You showed amazing strength and now it`s dust off time and jump back up on the wagon with us. Nothing changes Andy. Please don`t go deleting your posts.
If I went and put £20 in those darn machines today nothing would detract from the years I haven`t gambled and nothing can detract from the weeks that you have hard earned without gambling.
I never have met you but from what i know you are a great guy. You are not back to day one, you are on day 71 with a little slip. No more than that.
Hi Ands
Everything that needs to be said has been said. The positive you need to take from this is that you know how gambling makes you feel, and, I guess, this will make you even more determined. I didn't hate myself when I came here. I hated everyone on here as I could not get what they had. I'm not out of the woods but there is a sense of calmness about me like I've never known before. It is about getting on with your life, one day at a time, and doing your best. You don't have to be the best, just do "your" best. We all make mistakes and all we do is learn from them. The person that never made a mistake has never made a thing.
Keep going Matey
Steve E
ands,
counselling is scary. please dont hate yourself. I still believe in you, and am rooting for you as much as ever.
take care,
f x
Hi Ands,
Pick yerself up mate and go again. As has been said, you have done so well, the important thing is not to lose it and go back the wrong way.
Weldy
Day 1 and i start again, thankyou so very much for the posts they have made my cry, so grateful. I am not going to delete anymore of my posts, get a grip andrew and start again.
Yesterday i messed up, today is a new day and my recovery feels different. The shock of my slip has given me more insight into why i have gambled for so very long. Yesterday whilst feeding that dam machine in arcade i was sobbing, did not enjoy it all.
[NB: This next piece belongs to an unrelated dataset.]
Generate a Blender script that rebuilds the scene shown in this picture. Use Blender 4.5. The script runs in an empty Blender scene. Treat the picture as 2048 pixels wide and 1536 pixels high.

Normally i would enjoy the feelings of escapisim but not anymore, my life is a total mess...............full of hurt and shame, heartbreak and guilt... Self hatred and anger...my next counselling is next wednesday and i am only going to take my train fare and £1 for a bottle of coke. Also i am going to self exclude myself from those 2 arcades in clapham........... I am not going to give up, i am going to take something positive out of this and move on again....feel like s**t, boys at school and all i have done last night and this morning is cry.... have not slept and my appetite has gone, within 5 mins of leaving counselling i went straight into arcade, sick........im ashamed of that.
One day at a time and today i will not gamble.
Thankyou so very much for all those posts, they have helped so much to get some clarity back and direction..........ands
Good morning mate. Very pleased you have posted, I was concerned for you. I know how much this has hurt you, I log on and read a post from the Andy I have got to know a bit. Already new road blocks in place, just the fare and and £1 for a drink. Self excluding from those 2 arcades. It`s Andy the fighter back.
Counselling is hard, been there, done it but in the end it will be of a benefit.
I was proud of you and I am even more proud that already you are making steps to avoid another slip.
Morning Ands,
Just caught up on your diary....as you may have read I too gambled on the 20.8.09 after being gamble free from 23.4.09. I feel the act in itself isn't the main problem it's the urges which is reawakens.
I am trying my bloody hardest to overcome this....this recovery has lots of twists and turns.....it was never going to be a straight road!!
You have done a bloody good job so far. The good thing about you is your honesty. That is how we learn to help ourselves by being honest. Giving up a gambling addiction is not as easy as switching a light off. Be gentle with yourself, give yourself time.
Love to you and your boys.....Jas xx
Hi Ands
You don't have to apologise to me for not reading my diary. This is all about you and you have to be selfish with your recovery. You have to be selfish to give it away to others. Put your needs first in recovery. Once things get in place for you, you will be in a better place to serve others. Your input on my diary would be welcome though.
Take care
Steve E
You are very welcome ands,
I want you to know that I am not making light of how awful this lapse must have made you feel, but that I have absolute faith that you can turn this experience around, and continue in successful recovery.
For a first attempt, considering everything happening for you, I hope you know how fantastically you coped with your recovery.
Why would any of us judge you? we are all just one wrong decision away from the same thing ourselves.
Take care,
f x
Hi ands,
When i had a slip, i never started back at day one, i just kept going, the day's are all part of your/my recovery, One silly mistake, is One mistake, no more. Yes if we fell back into a life where gambling was every day, we would have to re-think but by the sounds of it you know you have messed up, just leave it there and move on.
Self-excluding from the other arcades sounds like a good idea and a positive step mate. I know i keep banging on about how far you have come, but the truth, is there, use it to keep your focus in the next few days, i have a feeling your going to be here for a while ands, and you will beat this, your stronger and better than you think, hope the boys are well, and you have a better evening tonight. Take care mate.
green x
Got a little confused im back on day 73, had my slip up now time to move on. Thank you to everyone who has supported me yesterday and today i could not have got through without the support thats for sure.
Green thanks my boys are good,enjoying being back at school and away from their soppy dad! Yes i think i will be here for a while as it is a great way of keeping focused and the support and advice is so valuble to me and my recovery.
Time for me to refocus move on and i guess get a grip, feeling sorry for myself is not going to get me anywhere. The positive im taking out of this is that gambling does not make me feel happy in anyway and also it is no longer comforting for me. Also i am going to be more prepared as i said in my earlier post.
Thank you all again, ands
HIGH FIVE!!!!
Day 74, i will not gamble today...Glad friday here's and the weekend is upon us, not been the best week and i am glad its nearly over. Have one more week then will start my part time temping contract for at least a month. So looking forward to returning to work as i have missed it alot.
Thank you to all those who have posted this week on my diary. One day at a time, and today i will not gamble.